Business is about to pick up...

Off to Google I went.  And yep, August 9, 2002.  Barry Bonds hit his 600th home run in the 6th inning of Kip Wells.

Bonds was far from done hitting homers.  Still, it's a cool piece of baseball history to add to my collection.  But a lot of questions remain.

How did the card end up in a dimebox in Pittsburgh?  Was there a Bonds fan in the Burgh that wasn't jilted by his exit from Pittsburgh that flew out for the game?  Where the heck is the rest of the stub?  Was it torn off by an usher at the game (there's perforation marks on top), or separated later?  And a suite ticket?  That can't be a cheap seat.  Maybe if they revive Unsolved Mysteries I'll see if I can get them on the case.  In the mean time, it's a fun piece of baseball history for my collection.

Any odd or unique finds in your dime box digs? 


  1. Replies
    1. It's definitely the most unexpected thing I've come across at a show.
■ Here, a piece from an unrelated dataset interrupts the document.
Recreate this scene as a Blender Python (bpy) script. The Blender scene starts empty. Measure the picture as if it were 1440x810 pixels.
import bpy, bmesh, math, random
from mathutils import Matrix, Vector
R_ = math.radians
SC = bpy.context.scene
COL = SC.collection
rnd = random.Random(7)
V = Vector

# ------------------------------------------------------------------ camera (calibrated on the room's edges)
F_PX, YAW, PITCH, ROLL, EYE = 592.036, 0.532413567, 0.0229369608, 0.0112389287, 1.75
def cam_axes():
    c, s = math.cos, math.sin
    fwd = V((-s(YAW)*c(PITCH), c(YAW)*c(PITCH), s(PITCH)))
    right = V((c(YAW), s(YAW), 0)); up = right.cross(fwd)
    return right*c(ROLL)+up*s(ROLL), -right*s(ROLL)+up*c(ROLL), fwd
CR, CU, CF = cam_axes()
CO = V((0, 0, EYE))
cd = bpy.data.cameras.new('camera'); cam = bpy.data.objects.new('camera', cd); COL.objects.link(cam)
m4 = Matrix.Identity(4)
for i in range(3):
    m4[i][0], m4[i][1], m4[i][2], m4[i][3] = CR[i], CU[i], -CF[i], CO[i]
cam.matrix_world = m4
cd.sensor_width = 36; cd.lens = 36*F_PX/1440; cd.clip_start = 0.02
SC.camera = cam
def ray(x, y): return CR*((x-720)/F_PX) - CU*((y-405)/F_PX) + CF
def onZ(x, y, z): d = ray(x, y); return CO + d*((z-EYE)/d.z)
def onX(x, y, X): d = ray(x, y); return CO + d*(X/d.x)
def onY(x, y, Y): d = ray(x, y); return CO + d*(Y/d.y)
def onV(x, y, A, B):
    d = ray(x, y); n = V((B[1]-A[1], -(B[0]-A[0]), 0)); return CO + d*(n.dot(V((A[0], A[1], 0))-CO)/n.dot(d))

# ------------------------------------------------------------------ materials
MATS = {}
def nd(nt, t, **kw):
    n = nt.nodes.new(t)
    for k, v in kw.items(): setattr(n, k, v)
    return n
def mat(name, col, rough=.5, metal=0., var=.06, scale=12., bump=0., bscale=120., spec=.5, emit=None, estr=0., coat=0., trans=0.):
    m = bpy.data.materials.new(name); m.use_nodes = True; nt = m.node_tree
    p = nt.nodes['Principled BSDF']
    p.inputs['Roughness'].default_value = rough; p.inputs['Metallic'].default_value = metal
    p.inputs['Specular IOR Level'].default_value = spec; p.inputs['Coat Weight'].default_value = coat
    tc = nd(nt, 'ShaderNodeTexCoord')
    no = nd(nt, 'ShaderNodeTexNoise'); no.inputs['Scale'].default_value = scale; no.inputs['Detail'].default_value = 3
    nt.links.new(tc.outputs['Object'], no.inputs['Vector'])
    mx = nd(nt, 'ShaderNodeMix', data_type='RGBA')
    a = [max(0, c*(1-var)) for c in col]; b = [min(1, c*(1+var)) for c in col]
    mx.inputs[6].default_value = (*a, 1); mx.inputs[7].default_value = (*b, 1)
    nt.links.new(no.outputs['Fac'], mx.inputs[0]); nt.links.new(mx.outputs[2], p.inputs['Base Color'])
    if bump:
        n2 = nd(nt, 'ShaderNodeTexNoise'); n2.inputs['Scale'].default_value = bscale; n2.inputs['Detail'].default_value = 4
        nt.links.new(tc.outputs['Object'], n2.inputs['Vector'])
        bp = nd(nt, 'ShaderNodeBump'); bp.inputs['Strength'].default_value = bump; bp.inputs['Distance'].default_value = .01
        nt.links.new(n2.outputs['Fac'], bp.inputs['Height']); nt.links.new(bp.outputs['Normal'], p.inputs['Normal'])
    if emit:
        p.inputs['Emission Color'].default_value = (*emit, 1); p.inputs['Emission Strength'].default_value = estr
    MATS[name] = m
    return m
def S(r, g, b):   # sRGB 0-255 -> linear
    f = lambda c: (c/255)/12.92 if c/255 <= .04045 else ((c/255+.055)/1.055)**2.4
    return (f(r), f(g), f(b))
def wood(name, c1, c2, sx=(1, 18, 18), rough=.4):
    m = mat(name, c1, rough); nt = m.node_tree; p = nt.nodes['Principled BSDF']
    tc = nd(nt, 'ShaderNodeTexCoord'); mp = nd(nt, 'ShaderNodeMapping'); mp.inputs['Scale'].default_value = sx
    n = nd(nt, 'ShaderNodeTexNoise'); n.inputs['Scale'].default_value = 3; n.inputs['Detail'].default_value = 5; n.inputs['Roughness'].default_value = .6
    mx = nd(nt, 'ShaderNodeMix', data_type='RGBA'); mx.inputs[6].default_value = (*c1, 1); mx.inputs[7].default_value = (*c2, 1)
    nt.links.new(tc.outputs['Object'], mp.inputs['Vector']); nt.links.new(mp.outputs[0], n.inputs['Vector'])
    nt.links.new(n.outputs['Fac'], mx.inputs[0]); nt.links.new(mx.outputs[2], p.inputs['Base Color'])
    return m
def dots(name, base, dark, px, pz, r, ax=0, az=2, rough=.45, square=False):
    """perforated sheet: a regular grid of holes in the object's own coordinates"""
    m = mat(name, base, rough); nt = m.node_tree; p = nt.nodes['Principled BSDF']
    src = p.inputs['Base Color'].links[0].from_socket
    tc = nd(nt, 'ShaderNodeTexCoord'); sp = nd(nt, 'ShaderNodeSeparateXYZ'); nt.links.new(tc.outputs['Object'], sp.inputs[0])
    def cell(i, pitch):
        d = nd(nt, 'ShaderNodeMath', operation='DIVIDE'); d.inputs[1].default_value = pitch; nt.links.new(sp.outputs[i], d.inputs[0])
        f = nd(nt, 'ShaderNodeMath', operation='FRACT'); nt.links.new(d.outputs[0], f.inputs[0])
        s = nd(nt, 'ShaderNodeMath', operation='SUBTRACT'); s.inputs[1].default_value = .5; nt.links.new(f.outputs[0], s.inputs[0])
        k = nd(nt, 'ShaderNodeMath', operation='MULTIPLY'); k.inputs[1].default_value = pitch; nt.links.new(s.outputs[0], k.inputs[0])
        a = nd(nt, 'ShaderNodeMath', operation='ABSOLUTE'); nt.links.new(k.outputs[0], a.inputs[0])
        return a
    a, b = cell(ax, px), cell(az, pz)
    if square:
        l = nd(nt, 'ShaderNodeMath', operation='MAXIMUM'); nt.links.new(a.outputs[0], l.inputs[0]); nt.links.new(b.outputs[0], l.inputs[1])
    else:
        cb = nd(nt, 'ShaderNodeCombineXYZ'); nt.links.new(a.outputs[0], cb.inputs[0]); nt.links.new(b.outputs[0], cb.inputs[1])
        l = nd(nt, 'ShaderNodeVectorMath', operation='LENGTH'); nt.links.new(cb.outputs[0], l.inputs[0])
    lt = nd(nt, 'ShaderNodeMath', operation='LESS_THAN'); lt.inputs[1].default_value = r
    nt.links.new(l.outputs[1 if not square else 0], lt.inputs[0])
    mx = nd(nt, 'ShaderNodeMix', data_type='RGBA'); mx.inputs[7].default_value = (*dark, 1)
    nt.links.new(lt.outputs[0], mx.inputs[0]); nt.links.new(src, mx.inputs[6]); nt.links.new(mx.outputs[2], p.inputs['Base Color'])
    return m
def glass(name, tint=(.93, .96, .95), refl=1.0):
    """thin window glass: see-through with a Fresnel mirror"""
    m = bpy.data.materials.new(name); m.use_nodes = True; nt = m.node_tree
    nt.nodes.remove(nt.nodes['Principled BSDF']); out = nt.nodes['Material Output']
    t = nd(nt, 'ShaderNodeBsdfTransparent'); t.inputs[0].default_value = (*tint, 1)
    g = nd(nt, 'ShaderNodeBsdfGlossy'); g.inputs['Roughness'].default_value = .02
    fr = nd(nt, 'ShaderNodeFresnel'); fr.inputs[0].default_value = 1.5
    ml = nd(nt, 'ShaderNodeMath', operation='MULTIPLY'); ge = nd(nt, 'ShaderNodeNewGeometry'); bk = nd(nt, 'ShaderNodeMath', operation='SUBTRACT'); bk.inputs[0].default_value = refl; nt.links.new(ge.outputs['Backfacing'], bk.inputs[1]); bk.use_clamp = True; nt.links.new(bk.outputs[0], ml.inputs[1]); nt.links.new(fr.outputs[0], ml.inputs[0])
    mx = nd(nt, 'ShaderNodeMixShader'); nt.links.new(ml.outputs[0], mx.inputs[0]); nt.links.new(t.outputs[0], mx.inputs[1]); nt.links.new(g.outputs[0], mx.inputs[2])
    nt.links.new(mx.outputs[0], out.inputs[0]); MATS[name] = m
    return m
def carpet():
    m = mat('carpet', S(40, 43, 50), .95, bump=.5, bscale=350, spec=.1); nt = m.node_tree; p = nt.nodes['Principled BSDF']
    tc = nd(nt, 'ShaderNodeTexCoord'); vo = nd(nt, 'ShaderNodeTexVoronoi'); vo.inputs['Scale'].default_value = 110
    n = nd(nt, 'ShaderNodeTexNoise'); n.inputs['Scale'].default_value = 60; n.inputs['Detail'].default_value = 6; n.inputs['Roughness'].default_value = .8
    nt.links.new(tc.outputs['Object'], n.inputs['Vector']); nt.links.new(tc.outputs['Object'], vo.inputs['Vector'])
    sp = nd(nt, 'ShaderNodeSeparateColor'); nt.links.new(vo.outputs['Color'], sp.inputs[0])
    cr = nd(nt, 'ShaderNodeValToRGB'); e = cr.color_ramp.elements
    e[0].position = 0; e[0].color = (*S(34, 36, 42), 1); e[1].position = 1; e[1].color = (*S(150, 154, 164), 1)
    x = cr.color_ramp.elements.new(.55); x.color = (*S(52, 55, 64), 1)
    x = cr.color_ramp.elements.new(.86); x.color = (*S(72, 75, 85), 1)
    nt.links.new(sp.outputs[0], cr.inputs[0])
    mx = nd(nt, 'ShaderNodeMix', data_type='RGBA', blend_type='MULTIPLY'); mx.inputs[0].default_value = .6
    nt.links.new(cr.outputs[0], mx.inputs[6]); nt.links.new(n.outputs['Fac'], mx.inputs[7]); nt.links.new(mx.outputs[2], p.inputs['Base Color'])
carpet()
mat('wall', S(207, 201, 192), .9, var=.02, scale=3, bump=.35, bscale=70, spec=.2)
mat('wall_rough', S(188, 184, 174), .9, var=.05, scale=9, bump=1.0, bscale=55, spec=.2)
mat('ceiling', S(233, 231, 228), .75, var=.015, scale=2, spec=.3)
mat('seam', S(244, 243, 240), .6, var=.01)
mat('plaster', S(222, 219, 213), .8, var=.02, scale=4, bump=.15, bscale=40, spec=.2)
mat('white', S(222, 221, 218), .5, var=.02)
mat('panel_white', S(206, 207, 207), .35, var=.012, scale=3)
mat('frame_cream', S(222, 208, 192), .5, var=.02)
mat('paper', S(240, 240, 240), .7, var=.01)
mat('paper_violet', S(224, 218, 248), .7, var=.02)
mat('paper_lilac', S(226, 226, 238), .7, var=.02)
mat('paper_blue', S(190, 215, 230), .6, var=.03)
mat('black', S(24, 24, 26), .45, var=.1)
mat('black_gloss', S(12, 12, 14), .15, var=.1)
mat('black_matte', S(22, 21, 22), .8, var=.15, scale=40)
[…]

Well worth the dime, I'd say.

  2. There's a chance the stub was stamped on the back afterward...for certain milestone homers that BB hit, you could go to a window kiosk in the team store, show your ticket stub, and be given a commemorative pin/button to prove you were in attendance. They would stamp your ticket to prevent 'double-dippers'.

    1. Thanks for the info! I thought something like that might be the case, but couldn't find anything concrete in some quick googling.

  3. That ticket is sweet! I’m going to my first card show in 2 weeks, and hope to find something in the Dime bins half as cool as the Bonds HR ticket.

  4. I've seen ticket stubs in dime boxes before, but I don't think I've ever purchased one. Cool to think that stub may well have traveled almost all the way across the country until you dug it up.

    I did find a watch mixed in with a bucket of baseball cards at the flea market once. Whether it was for sale or had simply fallen off the wrist of a previous customer, I'll never know.

  5. Wow nice find. Ticket stubs are cool. I like stumbling across them and researching to see if anything cool happened. Don't know if I've actually seen them in dime boxes, but I have found them on numerous occasion at my local flea markets.